Systematic way to find cases with random answers in a survey data set

Hi everyone !

I'm new to the forums and I am a first year PhD student.

We just collected data with a survey the research team I work on created. We started making a few tests to see if everything was working all right. We have data about 1200 middle school kids in 6th and 8th grade

The whole survey consists on likert scale items. While doing IRT we noticed a few of our items were behaving strange. (People with high skill tend to choose an option that we expected would be answered by low skill kids)
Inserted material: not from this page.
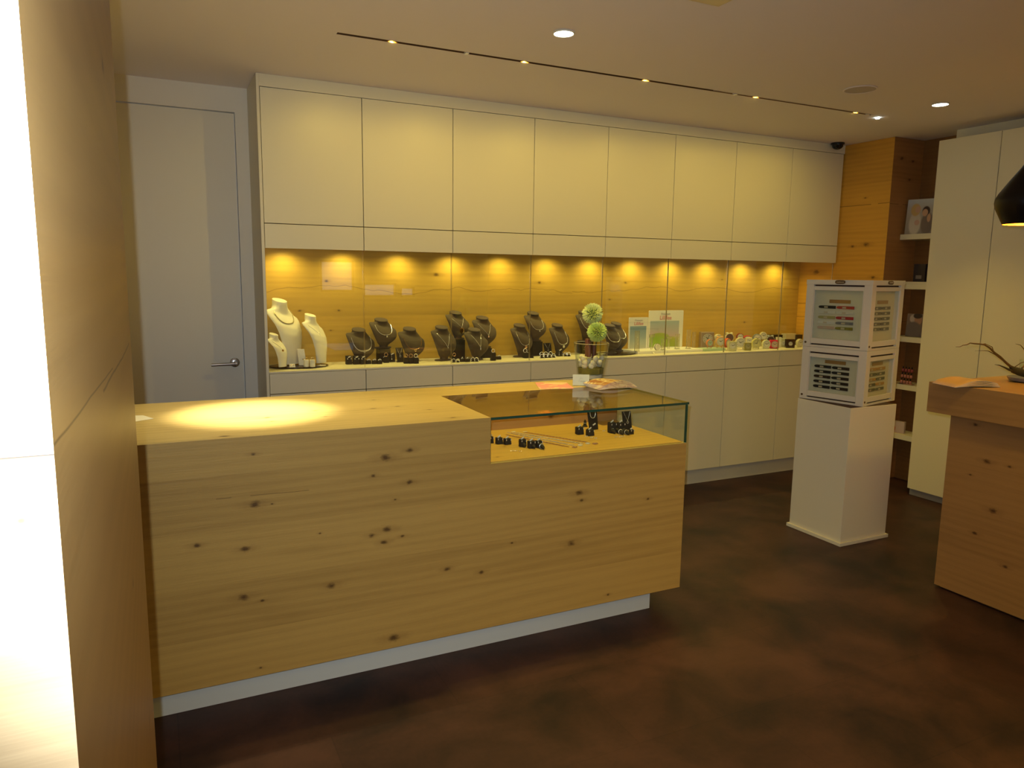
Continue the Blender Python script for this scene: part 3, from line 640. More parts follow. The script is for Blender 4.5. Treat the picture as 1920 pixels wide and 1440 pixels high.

We have about 8 items all are coded 1-4 (NO!,no,yes,YES!) However, half of the items could be reverse coded. so we expected to it to generate two different factor loadings in factor analysis. That did happen. They also correlate negatively to the others. But if you force the factor loading to 1 they fit. We think there are some cases that have answered randomly and that is why the IRT shows those items in a weird way. I managed to find about 10 cases that only answered "a" or "b" the whole survey but I was wondering if with IRT or another method one could find other cases where kids answered randomly and it is affecting out results.

Thanks for reading this. I am ELL so sorry if it is confusing.
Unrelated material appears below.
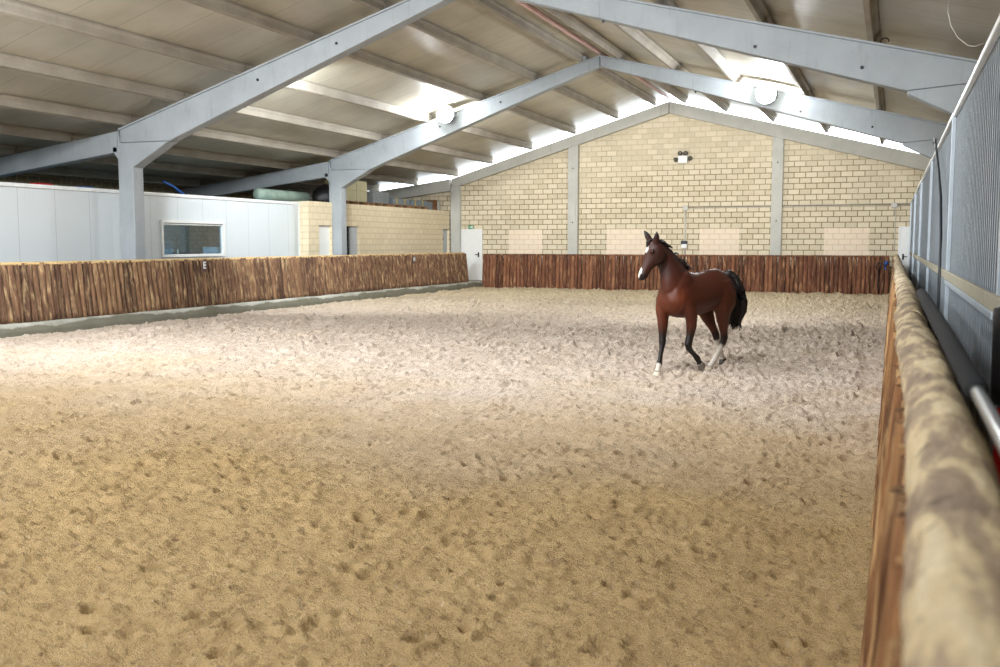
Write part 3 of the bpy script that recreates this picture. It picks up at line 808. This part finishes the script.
# ------------------------------------------------------------------ goods stored on top of the store room
Z = 3.112
def pallet(x, y, w, d, label):
    t = empty('pallet', (x, y, Z), label, 'pallet', 'wooden pallets on the store roof')
    for i in range(5):
        yy = -d/2+.06+i*(d-.12)/4; bm = bmesh.new(); box(bm, -w/2, w/2, yy-.05, yy+.05, .115, .14); mesh_bm('deck_board', bm, M['wood'], t)
    for yy in (-d/2+.07, 0, d/2-.07):
        bm = bmesh.new(); box(bm, -w/2, w/2, yy-.05, yy+.05, 0, .113); mesh_bm('bearer', bm, M['wood'], t)
P1 = pallet(-17.95, 30.05, 1.0, 1.55, 'wooden pallet under the cream block stack beside the middle pillar')
P2 = pallet(-17.95, 31.75, 1.0, 1.3, 'wooden pallet under the grey slab stack')
P3 = pallet(-17.95, 33.35, 1.0, 1.4, 'wooden pallet under the blue grey slabs, middle of the row')
P4 = pallet(-17.95, 34.9, 1.0, 1.3, 'wooden pallet under the blue grey slabs, far end of the row')
rows = ['bottom', 'second', 'top']
for r in range(3):
    for c in range(2 if r < 2 else 1):
        o = boxo('block_bundle', (-.42, .42, -.36, .36, 0, .36), M['cream'], None, .015)
        o.location = (-17.95, 29.68+c*.76+(.1 if r == 2 else 0), Z+.142+r*.363)
        tag(o, f'cream block bundle, {rows[r]} layer, {"nearer the pillar" if c == 0 else "farther from the pillar"}, on the first pallet', 'blocks', 'cream block bundles')
for r in range(4):
    o = boxo('stone_slab', (-.45, .45, -.6, .6, 0, .10), M['greyslab'], None, .01); o.location = (-17.95, 31.75+.02*(r % 2), Z+.142+r*.105)
    tag(o, f'flat grey slab, {["bottom", "second", "third", "top"][r]} of the stack on the second pallet', 'slab', 'grey slabs')
for i, y in enumerate((33.35, 34.9)):
    o = boxo('slab_bundle', (-.45, .45, -.66, .66, 0, .24), M['blueslab'], None, .02); o.location = (-17.95, y, Z+.142)
    tag(o, f'blue grey slab bundle with yellow strap, {"nearer" if i == 0 else "farther"} of the two on the store roof', 'slabs', 'strapped slab bundles')
    for s in (-.35, .3):
        b = bmesh.new(); box(b, -.455, .455, s-.03, s+.03, -.004, .246); mesh_bm('strap', b, M['strap'], o)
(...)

Less is more. Stay pure. Stay poor.
The funny thing is, I am guessing, there is no correct answer beyond the truth that you can check for and it is too late to scramble response options up. I have never seen a (NO!,no,yes,YES!) scale, hmm. I don't have an answer for you on how to sleuth out your oddities, however there is much literature out there on survey instrument methodology - so there should be something. It reminds me of pursuits to detect missing completely at random or biases of missing data and checking for patterns.

Good luck.


Less is more. Stay pure. Stay poor.
Unfortunately I am not that seasoned in MCAR examination. A typical approach is comparing their other values or characteristics to see if they vary from others in some regard.